### Information provided
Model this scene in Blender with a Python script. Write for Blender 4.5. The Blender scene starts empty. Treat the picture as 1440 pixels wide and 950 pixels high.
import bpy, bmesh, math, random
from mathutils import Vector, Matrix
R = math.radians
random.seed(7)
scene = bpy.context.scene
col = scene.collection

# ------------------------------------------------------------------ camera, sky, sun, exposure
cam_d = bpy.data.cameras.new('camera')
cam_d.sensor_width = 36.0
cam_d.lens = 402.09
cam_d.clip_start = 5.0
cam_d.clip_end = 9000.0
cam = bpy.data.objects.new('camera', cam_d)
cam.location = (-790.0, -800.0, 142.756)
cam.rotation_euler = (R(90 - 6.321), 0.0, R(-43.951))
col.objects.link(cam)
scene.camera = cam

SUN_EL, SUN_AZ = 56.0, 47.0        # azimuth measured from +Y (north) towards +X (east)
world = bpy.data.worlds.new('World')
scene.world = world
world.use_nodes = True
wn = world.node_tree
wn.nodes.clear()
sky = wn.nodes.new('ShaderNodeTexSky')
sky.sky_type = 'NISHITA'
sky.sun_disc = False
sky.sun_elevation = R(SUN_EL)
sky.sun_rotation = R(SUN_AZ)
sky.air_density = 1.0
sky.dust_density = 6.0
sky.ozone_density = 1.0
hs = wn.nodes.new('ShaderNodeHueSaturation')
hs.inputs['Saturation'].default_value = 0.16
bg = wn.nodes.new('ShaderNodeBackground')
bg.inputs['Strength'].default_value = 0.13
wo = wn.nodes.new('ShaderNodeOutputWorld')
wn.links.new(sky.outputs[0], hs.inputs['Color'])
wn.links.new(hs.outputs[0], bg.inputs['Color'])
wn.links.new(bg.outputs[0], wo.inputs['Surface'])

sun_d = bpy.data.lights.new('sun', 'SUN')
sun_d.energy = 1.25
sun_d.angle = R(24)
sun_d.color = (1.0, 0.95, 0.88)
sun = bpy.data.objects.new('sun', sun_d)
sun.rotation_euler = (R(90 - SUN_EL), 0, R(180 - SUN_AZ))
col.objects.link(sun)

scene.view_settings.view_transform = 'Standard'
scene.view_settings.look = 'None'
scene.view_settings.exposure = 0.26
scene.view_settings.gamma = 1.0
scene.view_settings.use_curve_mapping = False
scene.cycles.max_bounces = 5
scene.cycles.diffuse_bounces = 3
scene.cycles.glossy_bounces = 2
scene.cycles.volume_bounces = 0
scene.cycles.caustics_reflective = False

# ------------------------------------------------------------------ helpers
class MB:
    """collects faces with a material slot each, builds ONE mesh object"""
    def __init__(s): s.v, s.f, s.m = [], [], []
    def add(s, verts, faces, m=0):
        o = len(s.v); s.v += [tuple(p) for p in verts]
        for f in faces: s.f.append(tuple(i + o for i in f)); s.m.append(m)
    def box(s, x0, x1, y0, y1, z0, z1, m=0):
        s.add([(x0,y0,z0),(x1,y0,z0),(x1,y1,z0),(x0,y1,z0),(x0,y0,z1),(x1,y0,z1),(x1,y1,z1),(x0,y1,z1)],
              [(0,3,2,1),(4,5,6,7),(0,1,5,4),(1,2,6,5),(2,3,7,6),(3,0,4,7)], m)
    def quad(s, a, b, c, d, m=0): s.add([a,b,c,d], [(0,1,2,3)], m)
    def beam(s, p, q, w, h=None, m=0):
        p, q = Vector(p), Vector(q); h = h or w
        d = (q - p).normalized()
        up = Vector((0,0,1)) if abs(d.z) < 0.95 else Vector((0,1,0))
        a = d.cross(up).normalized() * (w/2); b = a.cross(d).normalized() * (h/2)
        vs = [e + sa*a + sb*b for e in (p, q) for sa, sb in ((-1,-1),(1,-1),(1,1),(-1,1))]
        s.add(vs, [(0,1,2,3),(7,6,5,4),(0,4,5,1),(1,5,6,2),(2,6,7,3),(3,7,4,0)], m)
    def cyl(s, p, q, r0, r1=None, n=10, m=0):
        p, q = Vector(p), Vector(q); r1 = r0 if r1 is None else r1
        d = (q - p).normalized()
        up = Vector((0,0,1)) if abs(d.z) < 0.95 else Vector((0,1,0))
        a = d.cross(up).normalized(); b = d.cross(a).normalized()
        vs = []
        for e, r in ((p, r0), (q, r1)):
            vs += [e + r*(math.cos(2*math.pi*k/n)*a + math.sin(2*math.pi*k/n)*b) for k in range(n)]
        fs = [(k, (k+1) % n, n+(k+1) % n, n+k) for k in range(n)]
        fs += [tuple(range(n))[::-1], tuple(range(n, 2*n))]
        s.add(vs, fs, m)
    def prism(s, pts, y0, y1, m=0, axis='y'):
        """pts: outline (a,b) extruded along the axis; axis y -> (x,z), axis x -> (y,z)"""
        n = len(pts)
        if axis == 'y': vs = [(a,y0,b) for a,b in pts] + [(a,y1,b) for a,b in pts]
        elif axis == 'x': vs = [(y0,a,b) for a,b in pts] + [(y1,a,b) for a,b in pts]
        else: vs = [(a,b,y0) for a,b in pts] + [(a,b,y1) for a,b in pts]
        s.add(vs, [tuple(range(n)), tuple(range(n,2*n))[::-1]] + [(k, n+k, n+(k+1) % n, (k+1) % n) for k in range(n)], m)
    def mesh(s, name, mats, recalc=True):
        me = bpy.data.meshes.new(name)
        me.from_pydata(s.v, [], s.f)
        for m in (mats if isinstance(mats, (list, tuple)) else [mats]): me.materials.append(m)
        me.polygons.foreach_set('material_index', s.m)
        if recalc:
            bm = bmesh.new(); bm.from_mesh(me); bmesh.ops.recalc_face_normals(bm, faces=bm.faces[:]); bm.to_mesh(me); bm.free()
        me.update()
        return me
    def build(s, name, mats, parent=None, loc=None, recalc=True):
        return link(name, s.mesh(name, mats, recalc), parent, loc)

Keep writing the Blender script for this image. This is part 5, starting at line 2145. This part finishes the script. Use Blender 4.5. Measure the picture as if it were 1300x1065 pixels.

### Work to do
Word for word, restate all of the data shown above.

### Output
Model this scene in Blender with a Python script. Write for Blender 4.5. The Blender scene starts empty. Treat the picture as 1440 pixels wide and 950 pixels high.
import bpy, bmesh, math, random
from mathutils import Vector, Matrix
R = math.radians
random.seed(7)
scene = bpy.context.scene
col = scene.collection

# ------------------------------------------------------------------ camera, sky, sun, exposure
cam_d = bpy.data.cameras.new('camera')
cam_d.sensor_width = 36.0
cam_d.lens = 402.09
cam_d.clip_start = 5.0
cam_d.clip_end = 9000.0
cam = bpy.data.objects.new('camera', cam_d)
cam.location = (-790.0, -800.0, 142.756)
cam.rotation_euler = (R(90 - 6.321), 0.0, R(-43.951))
col.objects.link(cam)
scene.camera = cam

SUN_EL, SUN_AZ = 56.0, 47.0        # azimuth measured from +Y (north) towards +X (east)
world = bpy.data.worlds.new('World')
scene.world = world
world.use_nodes = True
wn = world.node_tree
wn.nodes.clear()
sky = wn.nodes.new('ShaderNodeTexSky')
sky.sky_type = 'NISHITA'
sky.sun_disc = False
sky.sun_elevation = R(SUN_EL)
sky.sun_rotation = R(SUN_AZ)
sky.air_density = 1.0
sky.dust_density = 6.0
sky.ozone_density = 1.0
hs = wn.nodes.new('ShaderNodeHueSaturation')
hs.inputs['Saturation'].default_value = 0.16
bg = wn.nodes.new('ShaderNodeBackground')
bg.inputs['Strength'].default_value = 0.13
wo = wn.nodes.new('ShaderNodeOutputWorld')
wn.links.new(sky.outputs[0], hs.inputs['Color'])
wn.links.new(hs.outputs[0], bg.inputs['Color'])
wn.links.new(bg.outputs[0], wo.inputs['Surface'])

sun_d = bpy.data.lights.new('sun', 'SUN')
sun_d.energy = 1.25
sun_d.angle = R(24)
sun_d.color = (1.0, 0.95, 0.88)
sun = bpy.data.objects.new('sun', sun_d)
sun.rotation_euler = (R(90 - SUN_EL), 0, R(180 - SUN_AZ))
col.objects.link(sun)

scene.view_settings.view_transform = 'Standard'
scene.view_settings.look = 'None'
scene.view_settings.exposure = 0.26
scene.view_settings.gamma = 1.0
scene.view_settings.use_curve_mapping = False
scene.cycles.max_bounces = 5
scene.cycles.diffuse_bounces = 3
scene.cycles.glossy_bounces = 2
scene.cycles.volume_bounces = 0
scene.cycles.caustics_reflective = False

# ------------------------------------------------------------------ helpers
class MB:
    """collects faces with a material slot each, builds ONE mesh object"""
    def __init__(s): s.v, s.f, s.m = [], [], []
    def add(s, verts, faces, m=0):
        o = len(s.v); s.v += [tuple(p) for p in verts]
        for f in faces: s.f.append(tuple(i + o for i in f)); s.m.append(m)
    def box(s, x0, x1, y0, y1, z0, z1, m=0):
        s.add([(x0,y0,z0),(x1,y0,z0),(x1,y1,z0),(x0,y1,z0),(x0,y0,z1),(x1,y0,z1),(x1,y1,z1),(x0,y1,z1)],
              [(0,3,2,1),(4,5,6,7),(0,1,5,4),(1,2,6,5),(2,3,7,6),(3,0,4,7)], m)
    def quad(s, a, b, c, d, m=0): s.add([a,b,c,d], [(0,1,2,3)], m)
    def beam(s, p, q, w, h=None, m=0):
        p, q = Vector(p), Vector(q); h = h or w
        d = (q - p).normalized()
        up = Vector((0,0,1)) if abs(d.z) < 0.95 else Vector((0,1,0))
        a = d.cross(up).normalized() * (w/2); b = a.cross(d).normalized() * (h/2)
        vs = [e + sa*a + sb*b for e in (p, q) for sa, sb in ((-1,-1),(1,-1),(1,1),(-1,1))]
        s.add(vs, [(0,1,2,3),(7,6,5,4),(0,4,5,1),(1,5,6,2),(2,6,7,3),(3,7,4,0)], m)
    def cyl(s, p, q, r0, r1=None, n=10, m=0):
        p, q = Vector(p), Vector(q); r1 = r0 if r1 is None else r1
        d = (q - p).normalized()
        up = Vector((0,0,1)) if abs(d.z) < 0.95 else Vector((0,1,0))
        a = d.cross(up).normalized(); b = d.cross(a).normalized()
        vs = []
        for e, r in ((p, r0), (q, r1)):
            vs += [e + r*(math.cos(2*math.pi*k/n)*a + math.sin(2*math.pi*k/n)*b) for k in range(n)]
        fs = [(k, (k+1) % n, n+(k+1) % n, n+k) for k in range(n)]
        fs += [tuple(range(n))[::-1], tuple(range(n, 2*n))]
        s.add(vs, fs, m)
    def prism(s, pts, y0, y1, m=0, axis='y'):
        """pts: outline (a,b) extruded along the axis; axis y -> (x,z), axis x -> (y,z)"""
        n = len(pts)
        if axis == 'y': vs = [(a,y0,b) for a,b in pts] + [(a,y1,b) for a,b in pts]
        elif axis == 'x': vs = [(y0,a,b) for a,b in pts] + [(y1,a,b) for a,b in pts]
        else: vs = [(a,b,y0) for a,b in pts] + [(a,b,y1) for a,b in pts]
        s.add(vs, [tuple(range(n)), tuple(range(n,2*n))[::-1]] + [(k, n+k, n+(k+1) % n, (k+1) % n) for k in range(n)], m)
    def mesh(s, name, mats, recalc=True):
        me = bpy.data.meshes.new(name)
        me.from_pydata(s.v, [], s.f)
        for m in (mats if isinstance(mats, (list, tuple)) else [mats]): me.materials.append(m)
        me.polygons.foreach_set('material_index', s.m)
        if recalc:
            bm = bmesh.new(); bm.from_mesh(me); bmesh.ops.recalc_face_normals(bm, faces=bm.faces[:]); bm.to_mesh(me); bm.free()
        me.update()
        return me
    def build(s, name, mats, parent=None, loc=None, recalc=True):
        return link(name, s.mesh(name, mats, recalc), parent, loc)

Keep writing the Blender script for this image. This is part 5, starting at line 2145. This part finishes the script. Use Blender 4.5. Measure the picture as if it were 1300x1065 pixels.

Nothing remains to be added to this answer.